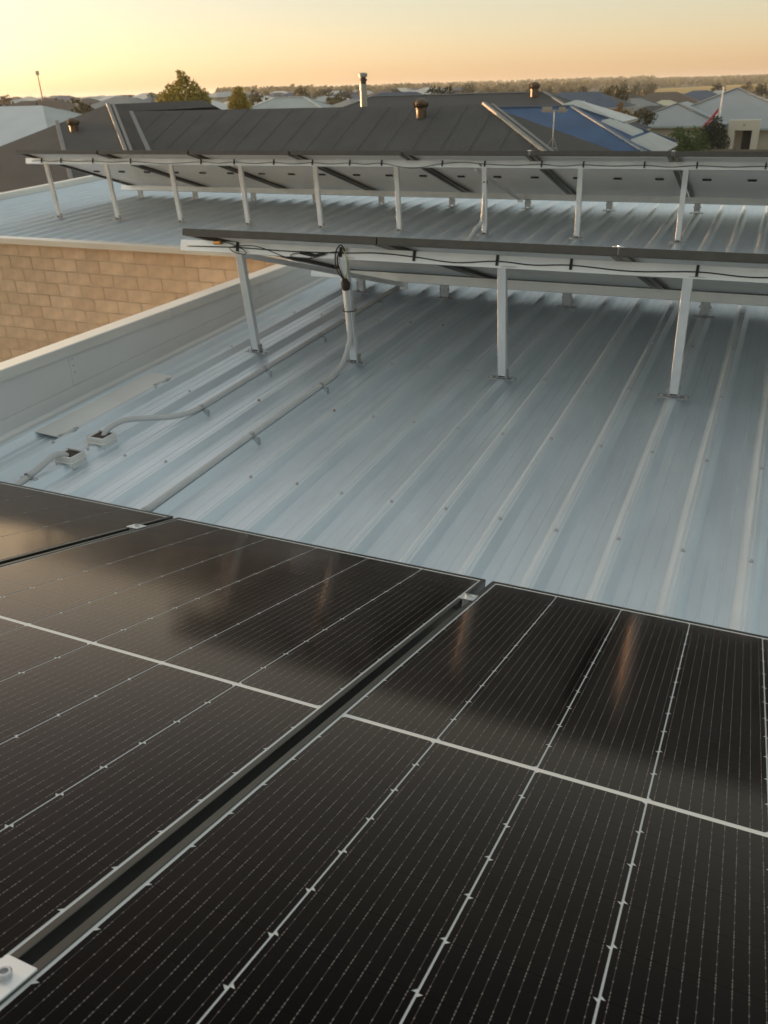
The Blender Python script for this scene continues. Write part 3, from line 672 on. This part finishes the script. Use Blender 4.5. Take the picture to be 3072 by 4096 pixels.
# ---- dark house right behind: main hip roof with a higher hipped wing on the left
t24 = math.tan(R(24)); zg = -3.5
DH = thing('dark_roof_house', 'house with a wide dark grey corrugated roof right behind the rear panels', 'house', (-13, 21.3, zg)); L = DH.location
R1, R2 = Vector((-18.6, 21.35, 0.882)), Vector((-6.99, 21.35, 0.882)); A = Vector((-19.08, 20.83, 1.106)); hf = 4.2; ze = 0.882 - hf * t24
hb = Vector((R2.x + hf, R2.y - hf, ze)); hb2 = Vector((R2.x + hf, R2.y + hf, ze)); vb = Vector((2.775 - (R2.y - hf), R2.y - hf, ze))
hw = (A.z - ze) / t24; fr = Vector((A.x + hw, A.y - hw, ze)); flf = Vector((A.x - hw, A.y - hw, ze)); Aback = Vector((A.x, 26.0, A.z))
V0 = Vector((2.775 - R1.y, R1.y, R1.z))
mb = MB(); mb.poly([vb, hb, R2, V0]); mb.poly([hb2, (V0.x, R2.y + hf, ze), V0, R2]); mb.poly([hb, hb2, R2], 1)
mb.poly([flf, fr, A]); mb.poly([fr, vb, V0, (V0.x, 26, V0.z), Aback, A], 1); mb.poly([A, Aback, (flf.x, 26, ze), flf], 1); mb.poly([Aback, (V0.x, 26, V0.z), (vb.x, 26, ze), (flf.x, 26, ze)])
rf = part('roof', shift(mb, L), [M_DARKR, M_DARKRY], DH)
up = Vector((0, 0, 0.03))
for a, b, w_ in ((R2, hb, .10), (R2 + Vector((.22, .0, -.04)), hb + Vector((.22, 0, -.04)), .09), (A, fr, .10), (A + Vector((.20, .0, -.04)), fr + Vector((.20, 0, -.04)), .09)):
    cm = MB(); strip(cm, a + up, b + up, w_, .06); part('ridge_cap', shift(cm, L), M_RIDGE, rf)
cm = MB(); strip(cm, V0 + Vector((0, -.1, .0)), vb + up * .3, .13, .03); part('valley_gutter', shift(cm, L), M_RIDGE, rf)
cm = MB(); u0 = Vector((-20.35, 19.85, 0)); u1 = Vector((-17.2, 16.7, 0))
pz = lambda v: Vector((v.x, v.y, A.z - (A.y - v.y) * t24 + 0.02)); strip(cm, pz(u0), pz(u1), .12, .03); part('roof_flashing', shift(cm, L), M_RIDGE, rf)
for i in range(26):
    x = -19.6 + .762 * i; y0 = vb.y; y1 = R2.y - .05
    if x > R2.x: y1 = R2.y - (x - R2.x) - .1
    if 2.775 - x > y0: y0 = 2.775 - x + .15
    if y1 - y0 < .3 or x < V0.x: continue
    zf = lambda y: R2.z - (R2.y - y) * t24 + .006
    cm = MB(); strip(cm, Vector((x, y0, zf(y0))), Vector((x, y1, zf(y1))), .022, .006); part('sheet_lap', shift(cm, L), M_DARKR, rf)
wm = MB(); wm.box(flf.x + .5, fr.x - .5, fr.y + .5, 25.5, zg - .4, ze - .05); wm.box(fr.x - .5, hb.x - .5, vb.y + .5, hb2.y - .5, zg - .4, ze - .05); part('wall', shift(wm, L), M_WALLB, DH)
gm = MB(); gm.box(flf.x, fr.x, fr.y - .12, fr.y, ze - .12, ze + .01); gm.box(fr.x, hb.x, vb.y - .12, vb.y, ze - .12, ze + .01); part('gutter', shift(gm, L), M_FASC, DH)
# flue, turbine vents, aerial
fx = thing('flue_pipe', 'tall pale steel flue pipe with a dark banded cowl above the dark roof ridge', 'flue', (-10.68, 21.75, 0.62))
mb = MB(); mb.lathe([(0.098, 0), (0.098, 0.83)], 18); part('pipe', mb, M_FLUE, fx, ang=40)
mb = MB(); mb.lathe([(0.085, 0.83), (0.085, 0.90), (0.112, 0.905), (0.112, 0.955), (0.08, 0.96), (0.08, 1.0)], 18); part('collar', mb, mat('sooty_steel', (0.07, 0.06, 0.05), .5, .6), fx, ang=40)
mb = MB(); mb.lathe([(0.120, 1.0), (0.125, 1.08), (0.09, 1.105), (0.04, 1.115)], 18); part('cowl', mb, M_FLUE, fx, ang=40)
mb = MB(); mb.lathe([(0.24, 0.02), (0.2, 0.07), (0.13, 0.12)], 18); part('flashing', mb, M_RIDGE, fx, ang=40)
def whirly(label, loc, s=1.0, group='roof turbine vents'):
    t = thing('turbine_vent', label, 'roof vent', loc, None, group); t.scale = (s, s, s)
    mb = MB(); mb.lathe([(0.13, -0.05), (0.13, 0.17), (0.145, 0.175), (0.145, 0.2)], 16); part('throat', mb, M_VENT, t, ang=40)
    mb = MB(); n = 20                                     # curved vanes
    for i in range(n):
        a = 2 * math.pi * i / n; vs = []
        for r_, z in ((0.145, 0.205), (0.195, 0.26), (0.205, 0.31), (0.185, 0.36), (0.10, 0.40)):
            for da in (0, 0.34): vs.append((r_ * math.cos(a + da) * (1.0 if da else .93), r_ * math.sin(a + da) * (1.0 if da else .93), z))
        mb.add(vs, [(2 * k, 2 * k + 1, 2 * k + 3, 2 * k + 2) for k in range(4)])
    part('turbine', mb, M_VENT, t)
    mb = MB(); mb.lathe([(0.11, 0.395), (0.10, 0.41), (0.03, 0.425)], 14); part('cap', mb, M_VENT, t, ang=40)
    return t
whirly('bronze turbine vent on the dark roof face right of the flue pipe', (-8.53, 20.75, 0.63), 1.02)
whirly('dark turbine vent at the left end of the dark roof', (-19.2, 19.3, 0.38), 0.95)
an = thing('tv_aerial', 'television aerial on a thin mast standing on the dark roof hip end', 'aerial', (-4.70, 19.75, -0.10)); t = 0.86
mb = MB(); mb.tube([(0, 0, 0), (0, 0, t)], 0.016, 8); part('mast', mb, M_STEEL, an)
mb = MB(); mb.box(-.10, .10, -.06, .06, 0.0, 0.03); mb.bar((-.16, -.05, -.02), (0, 0, .28), .02, .02); mb.bar((.12, .05, -.05), (0, 0, .3), .02, .02); part('base_bracket', mb, M_FLUE, an)
mb = MB(); mb.bar((-.32, .05, t - .02), (.32, -.05, t - .02), .02, .02)
for i in range(7):
    x = -.3 + .1 * i; mb.bar((x, -.22 + .02 * i, t), (x, .22 - .02 * i, t), .010, .010)
mb.box(-.30, -.06, -.01, .01, t - .05, t + .07); mb.box(.10, .26, -.01, .01, t - .06, t + .06); part('elements', mb, M_FLUE, an)
# ---- blue house and its pale patio sheets
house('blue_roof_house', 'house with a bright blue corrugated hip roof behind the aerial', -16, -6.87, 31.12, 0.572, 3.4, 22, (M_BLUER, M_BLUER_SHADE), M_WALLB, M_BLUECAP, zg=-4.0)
def patio(label, x0, x1, y0, y1, zr_):
    p = thing('patio_roof', label, 'patio roof', ((x0 + x1) / 2, (y0 + y1) / 2, -4.0), None, 'pale sheet patio roofs'); L = p.location; tt = math.tan(R(22))
    zf = lambda x: zr_ - tt * (x - x0); n = int((y1 - y0) / 0.38)
    mb = MB(); mb.slab([(x0, y0, zf(x0)), (x1, y0, zf(x1)), (x1, y1, zf(x1)), (x0, y1, zf(x0))], 0.04); sh = part('sheet', shift(mb, L), ROOFS[1], p)
    for i in range(n + 1):
        y = y0 + (y1 - y0) * (i + .5) / (n + 1); rb = MB(); rb.bar((x0, y, zf(x0) + .02), (x1, y, zf(x1) + .02), .05, .035); part('rib', shift(rb, L), ROOFS[1], sh)
    for x, y in ((x0 + .1, y1 - .1), (x1 - .1, y1 - .1), (x1 - .1, y0 + .1), (x0 + .1, y0 + .1)):
        m2 = MB(); m2.bar((x, y, -4.2), (x, y, zf(x) - .05), .08, .08, (0, 1, 0)); part('post', shift(m2, L), M_FLUE, p)
patio('smaller pale ribbed patio sheet on the blue house, upper left of the two', -5.64, -4.50, 30.5, 32.9, 0.10)
patio('larger pale ribbed patio sheet on the blue house, lower right of the two', -4.32, -3.30, 28.9, 33.5, -0.43)
# ---- other named houses
GR = ROOFS
house('pale_roof_house', 'house with a pale grey green hip roof left of the flue pipe', -31.2, -29.2, 51.5, 0.94, 4.2, 22, (GR[0], GR[0]), caps=GR[1], rot=R(12))
house('blue_grey_roof_house', 'house with a dull blue hip roof just right of the flue pipe', -27.2, -24.5, 59.6, 1.04, 4.0, 22, (GR[4], GR[4]), rot=R(10))
D, rfD = house('charcoal_roof_house', 'house with a charcoal roof whose ridge carries a small vent, above the blue roof', -22, -11.9, 46.8, 0.92, 5.0, 22, (GR[2], GR[2]), caps=GR[5])
whirly('tiny turbine vent glowing orange on the charcoal roof ridge', (-12.3, 46.3, 0.78), 1.5)
house('pale_blue_roof_house', 'house with a pale blue white roof at the left edge of the picture', -44, -31.9, 31.2, 1.02, 4.2, 20, (mat('pale_blue_roof', (0.44, 0.52, 0.58), .45, var=.06, vscale=.8), GR[0]))
house('white_roof_house', 'long low house with a bright white roof behind the blue house', -8.95, -8.75, 41.0, 0.60, 2.4, 20, (GR[0], GR[1]))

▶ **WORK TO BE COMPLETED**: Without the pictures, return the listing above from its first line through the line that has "mb.poly([flf, fr, A]);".

▶ **COMPLETE RESPONSE**:
The Blender Python script for this scene continues. Write part 3, from line 672 on. This part finishes the script. Use Blender 4.5. Take the picture to be 3072 by 4096 pixels.
# ---- dark house right behind: main hip roof with a higher hipped wing on the left
t24 = math.tan(R(24)); zg = -3.5
DH = thing('dark_roof_house', 'house with a wide dark grey corrugated roof right behind the rear panels', 'house', (-13, 21.3, zg)); L = DH.location
R1, R2 = Vector((-18.6, 21.35, 0.882)), Vector((-6.99, 21.35, 0.882)); A = Vector((-19.08, 20.83, 1.106)); hf = 4.2; ze = 0.882 - hf * t24
hb = Vector((R2.x + hf, R2.y - hf, ze)); hb2 = Vector((R2.x + hf, R2.y + hf, ze)); vb = Vector((2.775 - (R2.y - hf), R2.y - hf, ze))
hw = (A.z - ze) / t24; fr = Vector((A.x + hw, A.y - hw, ze)); flf = Vector((A.x - hw, A.y - hw, ze)); Aback = Vector((A.x, 26.0, A.z))
V0 = Vector((2.775 - R1.y, R1.y, R1.z))
mb = MB(); mb.poly([vb, hb, R2, V0]); mb.poly([hb2, (V0.x, R2.y + hf, ze), V0, R2]); mb.poly([hb, hb2, R2], 1)
mb.poly([flf, fr, A]); mb.poly([fr, vb, V0, (V0.x, 26, V0.z), Aback, A], 1); mb.poly([A, Aback, (flf.x, 26, ze), flf], 1); mb.poly([Aback, (V0.x, 26, V0.z), (vb.x, 26, ze), (flf.x, 26, ze)])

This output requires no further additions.